Jaqueline se despierta todos los días a las siete de la mañana. Se baña, se embadurna de crema y le prepara a C. su vianda de comida para el trabajo.

Echa un tobo de agua en la lavadora, mete la ropa sucia, ralla jabón azul y la pone a andar. Entonces enciende la televisión. Ve el programa Arquitecto de sueños en Venevisión, “para saber cuál es la solución de sus problemas”. A las diez cambia a Televen  y ve Cambio de vida.

Cuando la lavadora se detiene, sube el volumen de la tele y se va para la cocina. Exprime la ropa y la mete en una ponchera. Arrastra la lavadora fuera de la casa, la inclina y bota el agua sucia. La arrastra hacia adentro y vuelve a hacer lo mismo: echa un tobo de agua, mete más ropa sucia, ralla más jabón azul y la pone andar nuevamente.

Luego llena de agua la ponchera donde está la ropa que exprimió y la enjuaga dos veces, hasta que no le queda nada de jabón. La exprime, la coloca en otra bañera y la pone a secar al sol sobre la cuerda que custodia la entrada de su casa.

“Si no tengo agua, me quedo viendo televisión o me pongo a limpiar el rancho: barro, paso coleto y recojo”.

A las tres de la tarde almuerza lo mismo que desayunó y se pone a fregar. Llena otra ponchera de agua y lava los platos allí. Los seca con un trapito y los pone unos sobre otros en la mesa del comedor. “En las tardes casi siempre me quedo aquí dentro. Si salgo, voy para el centro donde unas comadres o a Quinto Plan a visitar a unas amigas. Pero casi siempre me quedó aquí todo el día”.

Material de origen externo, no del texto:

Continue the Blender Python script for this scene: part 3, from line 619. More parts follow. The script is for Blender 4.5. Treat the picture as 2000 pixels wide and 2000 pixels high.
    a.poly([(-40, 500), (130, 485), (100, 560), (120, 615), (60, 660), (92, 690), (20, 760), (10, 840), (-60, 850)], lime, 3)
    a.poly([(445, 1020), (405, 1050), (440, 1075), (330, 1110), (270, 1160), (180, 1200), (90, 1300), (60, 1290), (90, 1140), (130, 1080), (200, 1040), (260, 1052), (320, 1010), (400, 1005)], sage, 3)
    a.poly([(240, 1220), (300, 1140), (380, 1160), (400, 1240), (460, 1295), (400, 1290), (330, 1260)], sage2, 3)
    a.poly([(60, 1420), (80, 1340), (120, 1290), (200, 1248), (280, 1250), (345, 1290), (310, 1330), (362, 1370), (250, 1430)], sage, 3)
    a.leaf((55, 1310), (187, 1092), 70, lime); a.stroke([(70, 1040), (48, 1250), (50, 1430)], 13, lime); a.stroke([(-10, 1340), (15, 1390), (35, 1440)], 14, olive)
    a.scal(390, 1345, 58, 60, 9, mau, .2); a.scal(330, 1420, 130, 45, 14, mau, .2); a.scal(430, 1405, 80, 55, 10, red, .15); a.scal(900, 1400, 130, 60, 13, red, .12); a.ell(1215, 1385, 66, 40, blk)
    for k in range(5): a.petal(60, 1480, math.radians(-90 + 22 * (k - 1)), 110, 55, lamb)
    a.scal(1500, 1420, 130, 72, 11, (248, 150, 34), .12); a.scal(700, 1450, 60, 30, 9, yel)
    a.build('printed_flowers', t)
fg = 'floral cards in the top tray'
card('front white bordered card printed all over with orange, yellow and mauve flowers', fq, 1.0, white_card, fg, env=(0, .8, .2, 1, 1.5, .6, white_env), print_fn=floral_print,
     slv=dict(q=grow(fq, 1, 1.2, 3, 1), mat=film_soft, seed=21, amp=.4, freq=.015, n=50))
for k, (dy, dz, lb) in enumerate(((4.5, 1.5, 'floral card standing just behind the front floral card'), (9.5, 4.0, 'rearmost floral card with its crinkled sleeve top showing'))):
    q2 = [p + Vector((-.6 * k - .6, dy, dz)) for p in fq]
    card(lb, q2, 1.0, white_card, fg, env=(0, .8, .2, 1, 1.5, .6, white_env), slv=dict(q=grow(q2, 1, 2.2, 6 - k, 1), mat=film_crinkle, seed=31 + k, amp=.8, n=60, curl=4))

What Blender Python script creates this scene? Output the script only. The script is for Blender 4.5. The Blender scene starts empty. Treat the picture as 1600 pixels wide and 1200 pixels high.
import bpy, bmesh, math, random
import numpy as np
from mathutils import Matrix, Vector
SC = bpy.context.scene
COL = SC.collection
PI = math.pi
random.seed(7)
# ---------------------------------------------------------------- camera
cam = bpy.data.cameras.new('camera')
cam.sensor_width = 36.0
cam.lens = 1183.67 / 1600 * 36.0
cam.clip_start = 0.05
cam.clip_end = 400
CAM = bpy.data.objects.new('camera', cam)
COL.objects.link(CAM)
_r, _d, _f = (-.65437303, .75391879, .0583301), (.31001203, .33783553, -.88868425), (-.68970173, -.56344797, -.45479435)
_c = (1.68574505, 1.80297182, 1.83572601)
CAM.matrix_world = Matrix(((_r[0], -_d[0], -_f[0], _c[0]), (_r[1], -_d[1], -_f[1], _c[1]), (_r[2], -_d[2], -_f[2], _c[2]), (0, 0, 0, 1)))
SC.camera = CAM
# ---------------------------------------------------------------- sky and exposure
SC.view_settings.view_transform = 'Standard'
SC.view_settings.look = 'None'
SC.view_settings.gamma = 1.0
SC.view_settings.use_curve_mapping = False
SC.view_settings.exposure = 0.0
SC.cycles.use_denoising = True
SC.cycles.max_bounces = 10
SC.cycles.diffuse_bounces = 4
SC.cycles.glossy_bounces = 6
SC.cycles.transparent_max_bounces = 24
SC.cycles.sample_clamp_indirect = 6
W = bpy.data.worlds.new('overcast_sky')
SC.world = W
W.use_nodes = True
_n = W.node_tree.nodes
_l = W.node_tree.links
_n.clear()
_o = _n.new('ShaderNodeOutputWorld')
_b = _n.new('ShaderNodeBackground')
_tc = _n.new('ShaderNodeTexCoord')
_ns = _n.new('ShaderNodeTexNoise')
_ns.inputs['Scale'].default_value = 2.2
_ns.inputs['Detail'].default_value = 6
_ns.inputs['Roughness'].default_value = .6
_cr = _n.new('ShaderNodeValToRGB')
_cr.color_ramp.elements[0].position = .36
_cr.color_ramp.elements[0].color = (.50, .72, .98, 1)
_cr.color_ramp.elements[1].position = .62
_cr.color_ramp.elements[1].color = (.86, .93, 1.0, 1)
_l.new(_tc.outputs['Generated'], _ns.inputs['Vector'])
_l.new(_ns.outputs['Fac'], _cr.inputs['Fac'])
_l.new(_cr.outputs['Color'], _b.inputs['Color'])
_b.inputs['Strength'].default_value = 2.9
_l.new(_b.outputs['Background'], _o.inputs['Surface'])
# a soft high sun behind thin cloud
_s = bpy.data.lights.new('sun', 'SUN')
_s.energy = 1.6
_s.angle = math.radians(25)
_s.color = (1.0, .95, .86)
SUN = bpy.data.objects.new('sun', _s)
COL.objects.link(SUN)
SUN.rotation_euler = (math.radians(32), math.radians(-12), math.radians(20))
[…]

Hay momentos de ese día en los que se para frente al espejo y dice cosas, dice un monólogo que aquí repite:

“De mi cuerpo me gusta todo. Menos las piernas. Las tengo muy delgadas. Me gustaría que fueran más gruesas. Quisiera tenerlas más rellenitas. A veces sí soy feliz, a veces no. A veces cuando no tengo melancolía. Cuando no pienso en mis hijos que están separados de mí. Cuando no vivía con este hombre y tenía real y los visitaba. Me enfiestaba y me compraba lo que yo quería: zapatos, ropas, botas. Todas las semanas me estrenaba algo. Me ponía ropa y zapatos bonitos. Ahorita no tengo nada de eso. La mejor época de mi vida era cuando trabaja en El Moderno. La que menos me gusta es ésta que estoy viviendo ahorita. Me pone triste no tener a mi familia completa. Mi sueño será llegar a los setenta años para ver a mis hijos grandes y a mis nietos. Y que la adolescente tan siquiera estudie, ya que los otros no quisieron estudiar. Y conseguirme un viejo que tuviera plata, que me compre una buena casa, salir de este cerro.  Me arrepiento de no haber estudiado. De haber estudiado, otro gallo cantaría. No tendría que depender de un hombre sino que yo misma me diera abasto para todo. Sin necesidad de tener un hombre. Hoy en día fuera una madre soltera y feliz. Tuviera un amante, pero no uno fijo en mi casa. Yo le digo a mi hija eso siempre. Estudie, míreme a mí adónde llegué. Ella sabe que yo trabajé de noche y que vendí hasta droga. Todo por no estudiar. Sigue estudiando y saca una profesión. Para que el día de mañana no tengas que ir a caer en un bar como yo. O a conseguirte un marido que no te valore, te dé coñazos y tengas que vivir de las migajas y de los maltratos”.